WORK INSTRUCTIONS: The lines to extract run from the first line of the material below to the line containing "bg.inputs['Strength'].default_value = 3.1", both included; leave the pictures behind.

COLLECTED MATERIAL:

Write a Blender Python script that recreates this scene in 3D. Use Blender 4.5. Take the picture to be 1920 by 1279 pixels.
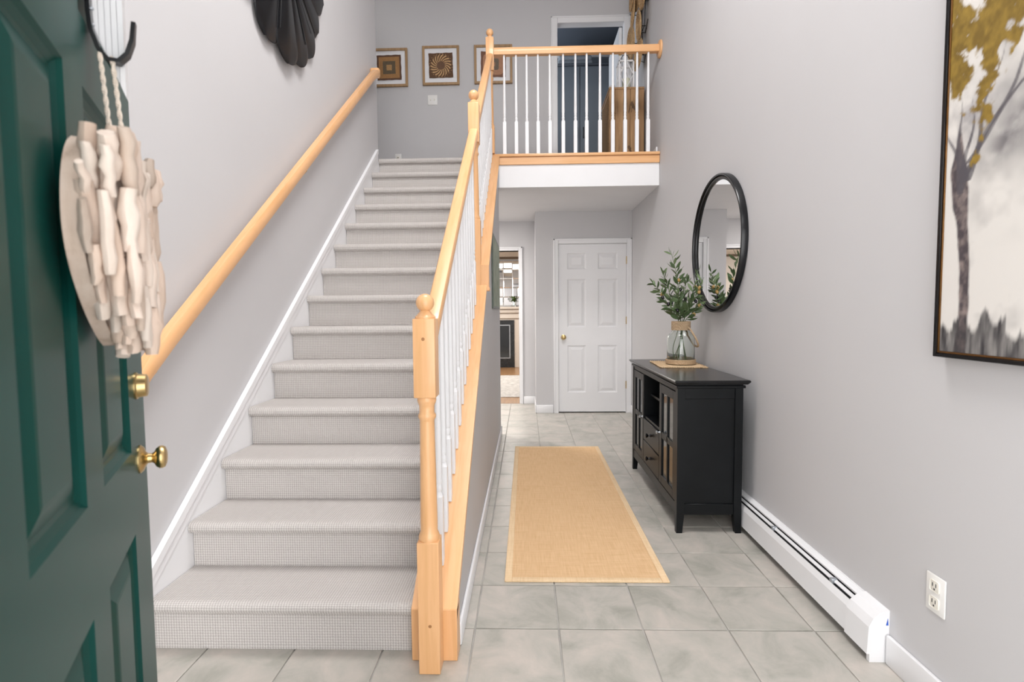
import bpy, bmesh, math, random
import numpy as np
from mathutils import Vector, Matrix, Quaternion

# ------------------------------------------------------------------ scene / camera / world / lights
scene = bpy.context.scene
COL = scene.collection
for o in list(bpy.data.objects):
    bpy.data.objects.remove(o)

IMG_W, IMG_H, F_PX, CAM_H = 1920.0, 1279.0, 973.5, 1.252
PITCH, YAW, ROLL = 0.0583, 0.0275, -0.0087
cd = bpy.data.cameras.new('camera')
cd.sensor_fit = 'HORIZONTAL'
cd.sensor_width = 36.0
cd.lens = 36.0 * F_PX / IMG_W
cd.clip_start = 0.02
cd.dof.use_dof = True
cd.dof.focus_distance = 3.4
cd.dof.aperture_fstop = 4.5
camera = bpy.data.objects.new('camera', cd)
COL.objects.link(camera)
_F = Vector((-math.sin(YAW) * math.cos(PITCH), math.cos(YAW) * math.cos(PITCH), -math.sin(PITCH)))
_R = Vector((math.cos(YAW), math.sin(YAW), 0))
_U = _R.cross(_F)
R2 = _R * math.cos(ROLL) + _U * math.sin(ROLL)
U2 = -_R * math.sin(ROLL) + _U * math.cos(ROLL)
M = Matrix((R2, U2, -_F)).transposed().to_4x4()
M.translation = Vector((0, 0, CAM_H))
camera.matrix_world = M
scene.camera = camera

world = bpy.data.worlds.new('world')
scene.world = world
world.use_nodes = True
bg = world.node_tree.nodes['Background']
bg.inputs['Color'].default_value = (1.0, 0.995, 0.99, 1)
bg.inputs['Strength'].default_value = 3.1

def area(name, loc, rot, sx, sy, power, color=(1, 1, 1)):
    l = bpy.data.lights.new(name, 'AREA')
    l.shape = 'RECTANGLE'; l.size = sx; l.size_y = sy; l.energy = power; l.color = color
    o = bpy.data.objects.new(name, l)
    o.location = loc; o.rotation_euler = rot
    COL.objects.link(o)
    return o
# the foyer's unseen ceiling lamp, then added fill for both halls and living room
area('foyer_ceiling_light', (0.0, 2.2, 5.10), (0, 0, 0), 1.1, 1.1, 72, (1.0, 0.98, 0.965))
area('hall_fill_light', (-1.3, 6.1, 2.41), (0, 0, 0), 0.35, 0.35, 36, (1.0, 0.95, 0.9))  # added to brighten the lower hall, no fixture there
area('upper_hall_fill', (-1.9, 5.7, 5.1), (0, 0, 0), 0.4, 0.4, 1.5, (1.0, 0.97, 0.94))  # weak unseen fill added for the upstairs hall
area('living_room_fill', (-0.9, 9.4, 2.40), (0, 0, 0), 1.6, 1.6, 60, (1.0, 0.96, 0.9))  # overhead fill added to brighten the living room

area('bedroom_fill_light', (-.55, 7.4, 4.3), (0, -math.pi / 2, 0), 1.0, 1.0, 14, (.85, .92, 1.0))  # no window here, added to brighten the dark upstairs room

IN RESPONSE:
Write a Blender Python script that recreates this scene in 3D. Use Blender 4.5. Take the picture to be 1920 by 1279 pixels.
import bpy, bmesh, math, random
import numpy as np
from mathutils import Vector, Matrix, Quaternion

# ------------------------------------------------------------------ scene / camera / world / lights
scene = bpy.context.scene
COL = scene.collection
for o in list(bpy.data.objects):
    bpy.data.objects.remove(o)

IMG_W, IMG_H, F_PX, CAM_H = 1920.0, 1279.0, 973.5, 1.252
PITCH, YAW, ROLL = 0.0583, 0.0275, -0.0087
cd = bpy.data.cameras.new('camera')
cd.sensor_fit = 'HORIZONTAL'
cd.sensor_width = 36.0
cd.lens = 36.0 * F_PX / IMG_W
cd.clip_start = 0.02
cd.dof.use_dof = True
cd.dof.focus_distance = 3.4
cd.dof.aperture_fstop = 4.5
camera = bpy.data.objects.new('camera', cd)
COL.objects.link(camera)
_F = Vector((-math.sin(YAW) * math.cos(PITCH), math.cos(YAW) * math.cos(PITCH), -math.sin(PITCH)))
_R = Vector((math.cos(YAW), math.sin(YAW), 0))
_U = _R.cross(_F)
R2 = _R * math.cos(ROLL) + _U * math.sin(ROLL)
U2 = -_R * math.sin(ROLL) + _U * math.cos(ROLL)
M = Matrix((R2, U2, -_F)).transposed().to_4x4()
M.translation = Vector((0, 0, CAM_H))
camera.matrix_world = M
scene.camera = camera

world = bpy.data.worlds.new('world')
scene.world = world
world.use_nodes = True
bg = world.node_tree.nodes['Background']
bg.inputs['Color'].default_value = (1.0, 0.995, 0.99, 1)
bg.inputs['Strength'].default_value = 3.1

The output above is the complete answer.